One thing people never comment on is how the planners knew all the routes would have sufficient fuel. Well the planner at Bomber Command used a very simple rule.
First, all the routes were planned on a 3m chart. Major positions on the route might be a 100 mile arc based on Flamborough Head, then tracks would fly parallel to a straight line position, such as the Go Line before flying dense parallel tracks toward a few chosen penetrations points. Aircraft would be planned to fly through penetration points perhaps 4-5 miles wide in as short a period as possible, say 15-20 minutes.
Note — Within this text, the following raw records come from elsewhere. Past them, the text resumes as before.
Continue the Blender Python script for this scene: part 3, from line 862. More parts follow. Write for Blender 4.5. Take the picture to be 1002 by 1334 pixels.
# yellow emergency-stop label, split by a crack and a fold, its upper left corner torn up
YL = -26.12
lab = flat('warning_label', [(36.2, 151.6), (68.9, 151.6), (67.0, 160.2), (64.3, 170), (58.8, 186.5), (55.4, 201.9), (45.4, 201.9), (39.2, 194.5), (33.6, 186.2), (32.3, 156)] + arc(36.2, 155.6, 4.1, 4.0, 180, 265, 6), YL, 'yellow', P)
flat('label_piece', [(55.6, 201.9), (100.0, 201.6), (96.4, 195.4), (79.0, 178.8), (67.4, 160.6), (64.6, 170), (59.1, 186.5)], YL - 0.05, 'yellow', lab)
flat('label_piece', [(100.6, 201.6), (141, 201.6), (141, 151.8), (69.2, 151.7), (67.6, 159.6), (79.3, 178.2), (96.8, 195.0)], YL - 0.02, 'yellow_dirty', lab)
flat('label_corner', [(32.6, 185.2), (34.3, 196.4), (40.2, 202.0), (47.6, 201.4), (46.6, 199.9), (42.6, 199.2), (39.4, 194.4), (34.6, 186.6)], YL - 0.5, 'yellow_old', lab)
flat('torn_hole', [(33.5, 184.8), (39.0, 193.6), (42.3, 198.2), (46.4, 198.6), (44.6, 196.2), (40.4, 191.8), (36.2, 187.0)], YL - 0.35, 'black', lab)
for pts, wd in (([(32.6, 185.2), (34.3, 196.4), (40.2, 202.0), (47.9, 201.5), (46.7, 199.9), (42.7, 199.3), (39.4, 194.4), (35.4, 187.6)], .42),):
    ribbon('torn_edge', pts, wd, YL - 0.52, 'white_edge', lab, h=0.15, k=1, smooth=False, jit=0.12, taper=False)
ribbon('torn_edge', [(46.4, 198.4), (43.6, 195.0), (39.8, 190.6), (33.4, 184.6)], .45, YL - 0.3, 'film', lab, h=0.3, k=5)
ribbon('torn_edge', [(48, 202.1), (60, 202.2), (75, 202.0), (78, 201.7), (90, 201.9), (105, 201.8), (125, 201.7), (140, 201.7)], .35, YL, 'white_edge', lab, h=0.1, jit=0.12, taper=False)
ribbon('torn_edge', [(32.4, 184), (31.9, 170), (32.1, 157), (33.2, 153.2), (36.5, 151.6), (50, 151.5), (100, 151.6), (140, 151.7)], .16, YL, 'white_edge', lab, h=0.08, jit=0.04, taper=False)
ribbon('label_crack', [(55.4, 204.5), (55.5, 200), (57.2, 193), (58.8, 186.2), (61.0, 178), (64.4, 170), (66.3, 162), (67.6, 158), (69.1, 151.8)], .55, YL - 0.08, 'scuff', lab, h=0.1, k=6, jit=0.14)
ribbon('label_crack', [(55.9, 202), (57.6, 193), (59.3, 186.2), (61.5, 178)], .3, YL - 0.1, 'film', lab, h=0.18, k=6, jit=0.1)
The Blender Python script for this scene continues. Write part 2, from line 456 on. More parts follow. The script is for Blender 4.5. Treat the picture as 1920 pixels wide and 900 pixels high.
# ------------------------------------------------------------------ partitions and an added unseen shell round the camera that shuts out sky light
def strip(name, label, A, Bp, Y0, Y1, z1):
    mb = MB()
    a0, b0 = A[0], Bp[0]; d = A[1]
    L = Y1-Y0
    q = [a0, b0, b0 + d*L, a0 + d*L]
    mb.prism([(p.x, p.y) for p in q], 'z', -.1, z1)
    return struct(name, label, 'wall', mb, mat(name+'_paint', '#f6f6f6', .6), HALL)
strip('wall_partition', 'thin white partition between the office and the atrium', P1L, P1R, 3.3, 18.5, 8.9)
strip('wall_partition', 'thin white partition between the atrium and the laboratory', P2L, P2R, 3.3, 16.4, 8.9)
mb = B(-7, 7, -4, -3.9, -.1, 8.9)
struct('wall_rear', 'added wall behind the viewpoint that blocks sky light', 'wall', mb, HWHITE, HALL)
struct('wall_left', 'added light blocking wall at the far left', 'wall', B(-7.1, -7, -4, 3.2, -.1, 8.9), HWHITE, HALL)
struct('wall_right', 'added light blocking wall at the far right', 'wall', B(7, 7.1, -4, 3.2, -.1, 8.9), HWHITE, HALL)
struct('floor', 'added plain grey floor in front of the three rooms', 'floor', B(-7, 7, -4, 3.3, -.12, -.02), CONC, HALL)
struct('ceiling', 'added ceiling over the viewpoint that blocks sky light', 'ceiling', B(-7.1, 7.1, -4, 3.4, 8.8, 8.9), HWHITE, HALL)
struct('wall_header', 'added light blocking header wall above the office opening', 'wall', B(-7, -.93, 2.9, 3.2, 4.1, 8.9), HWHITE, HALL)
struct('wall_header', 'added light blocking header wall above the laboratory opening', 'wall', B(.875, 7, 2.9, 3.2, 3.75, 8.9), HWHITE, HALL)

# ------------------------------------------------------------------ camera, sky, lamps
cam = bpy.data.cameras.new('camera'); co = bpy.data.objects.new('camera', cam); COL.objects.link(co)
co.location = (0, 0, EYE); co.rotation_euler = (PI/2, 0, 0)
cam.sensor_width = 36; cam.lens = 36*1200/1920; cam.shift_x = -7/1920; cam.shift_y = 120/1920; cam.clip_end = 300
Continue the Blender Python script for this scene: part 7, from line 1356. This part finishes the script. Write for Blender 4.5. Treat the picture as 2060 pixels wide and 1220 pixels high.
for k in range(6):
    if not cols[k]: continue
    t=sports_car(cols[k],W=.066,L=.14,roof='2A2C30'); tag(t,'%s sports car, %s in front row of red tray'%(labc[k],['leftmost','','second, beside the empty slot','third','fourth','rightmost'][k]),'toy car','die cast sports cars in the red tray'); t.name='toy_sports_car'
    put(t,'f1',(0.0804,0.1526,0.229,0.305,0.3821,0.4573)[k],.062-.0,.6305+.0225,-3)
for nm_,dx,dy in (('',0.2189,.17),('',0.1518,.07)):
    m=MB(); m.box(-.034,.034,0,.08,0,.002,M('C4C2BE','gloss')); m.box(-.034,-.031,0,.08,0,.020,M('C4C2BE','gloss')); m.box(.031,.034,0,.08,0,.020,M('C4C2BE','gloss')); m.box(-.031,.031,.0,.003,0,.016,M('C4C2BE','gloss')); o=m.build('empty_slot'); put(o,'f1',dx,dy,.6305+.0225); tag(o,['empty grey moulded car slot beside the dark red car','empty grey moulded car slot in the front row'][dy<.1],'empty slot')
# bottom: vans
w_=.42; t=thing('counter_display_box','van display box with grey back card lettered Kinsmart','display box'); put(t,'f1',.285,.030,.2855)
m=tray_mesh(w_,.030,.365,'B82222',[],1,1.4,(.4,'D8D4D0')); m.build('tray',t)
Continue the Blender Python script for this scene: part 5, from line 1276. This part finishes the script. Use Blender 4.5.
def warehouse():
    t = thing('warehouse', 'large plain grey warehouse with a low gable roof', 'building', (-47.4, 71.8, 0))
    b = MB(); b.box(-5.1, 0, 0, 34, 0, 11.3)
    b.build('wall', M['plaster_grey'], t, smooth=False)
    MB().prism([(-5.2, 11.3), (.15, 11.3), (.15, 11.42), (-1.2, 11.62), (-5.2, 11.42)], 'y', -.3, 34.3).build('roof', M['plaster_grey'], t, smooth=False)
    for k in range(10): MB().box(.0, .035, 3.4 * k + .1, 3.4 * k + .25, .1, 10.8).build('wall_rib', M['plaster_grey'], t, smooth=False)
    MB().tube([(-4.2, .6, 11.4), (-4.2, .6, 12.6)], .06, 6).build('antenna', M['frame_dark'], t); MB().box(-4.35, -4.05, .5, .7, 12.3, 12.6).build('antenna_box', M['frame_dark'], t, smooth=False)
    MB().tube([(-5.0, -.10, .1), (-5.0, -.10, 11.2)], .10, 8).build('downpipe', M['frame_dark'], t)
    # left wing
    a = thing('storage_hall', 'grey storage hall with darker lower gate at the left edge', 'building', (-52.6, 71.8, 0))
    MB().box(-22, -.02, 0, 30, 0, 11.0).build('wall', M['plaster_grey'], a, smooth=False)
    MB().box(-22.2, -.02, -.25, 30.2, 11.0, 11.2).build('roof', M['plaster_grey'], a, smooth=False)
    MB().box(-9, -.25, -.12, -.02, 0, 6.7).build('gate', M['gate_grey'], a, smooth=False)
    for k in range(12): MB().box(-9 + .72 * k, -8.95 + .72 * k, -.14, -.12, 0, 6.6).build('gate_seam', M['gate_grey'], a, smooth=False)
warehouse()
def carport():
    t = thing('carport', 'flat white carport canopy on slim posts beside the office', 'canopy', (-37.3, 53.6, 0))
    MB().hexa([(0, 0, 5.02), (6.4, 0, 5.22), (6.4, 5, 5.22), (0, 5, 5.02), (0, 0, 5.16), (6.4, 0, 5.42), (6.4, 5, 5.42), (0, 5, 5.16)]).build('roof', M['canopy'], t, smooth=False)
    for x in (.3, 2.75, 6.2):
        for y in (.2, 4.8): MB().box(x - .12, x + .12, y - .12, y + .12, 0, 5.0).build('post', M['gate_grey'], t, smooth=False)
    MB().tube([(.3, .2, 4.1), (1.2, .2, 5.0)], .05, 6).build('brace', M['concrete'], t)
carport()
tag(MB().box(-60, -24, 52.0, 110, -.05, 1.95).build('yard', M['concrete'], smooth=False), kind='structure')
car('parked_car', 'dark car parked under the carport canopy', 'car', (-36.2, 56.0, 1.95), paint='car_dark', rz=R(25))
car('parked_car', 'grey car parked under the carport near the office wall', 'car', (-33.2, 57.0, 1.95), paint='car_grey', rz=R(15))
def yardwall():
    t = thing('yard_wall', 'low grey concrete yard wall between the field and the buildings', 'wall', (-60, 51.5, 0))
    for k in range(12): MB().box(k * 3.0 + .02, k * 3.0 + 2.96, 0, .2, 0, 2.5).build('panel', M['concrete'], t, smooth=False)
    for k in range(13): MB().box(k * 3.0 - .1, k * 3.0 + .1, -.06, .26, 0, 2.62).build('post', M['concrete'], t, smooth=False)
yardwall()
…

Once through the coastal SAM screen and out into the hinterland the force would disperse although some notional corridors were used. Aircraft would join the corridor at some point and others would leave at others. It was carefully designed to suggest that a couple of aircraft were flying in a particular direction towards a particular target.
Now for fuel. I took all the crew planned fuel and timings down to Bomber once. With one glance they were rejected as rubbish. Back home, closer analysis revealled gross errors, usually by the copilots. The 7000lb bomb had been used as fuel; the 325k low level had been fuel planned at 250k but 325k timing; wrong graphs; gross errors; planned descent at destination etc.
How had our man at Bomber known they were wrong as he only saw a one page summary?
His rule of thumb was to take the fuel used from take-off to top of descent, from top of descent to final climb point. From final climb point to over head recovery base. He would multiple the low level portion by 3, add them together and reach a figure of about 5100 miles. This would be compared against the Vulcan high level fuel graph and the maximum distance that could be flown in high level cruise from full to empty.
Determined not to be caught out again I made a simple transparency with climb, cruise, low level, and descent segments on one sheet. When the copilots were not looking I would simply lay my graph on theirs. Immediately it would show all the errors, even a 10k or one hour miss plot. The errors were invariably in the crew favour; if the misplot showed mission impossible the crew would usually pick that up.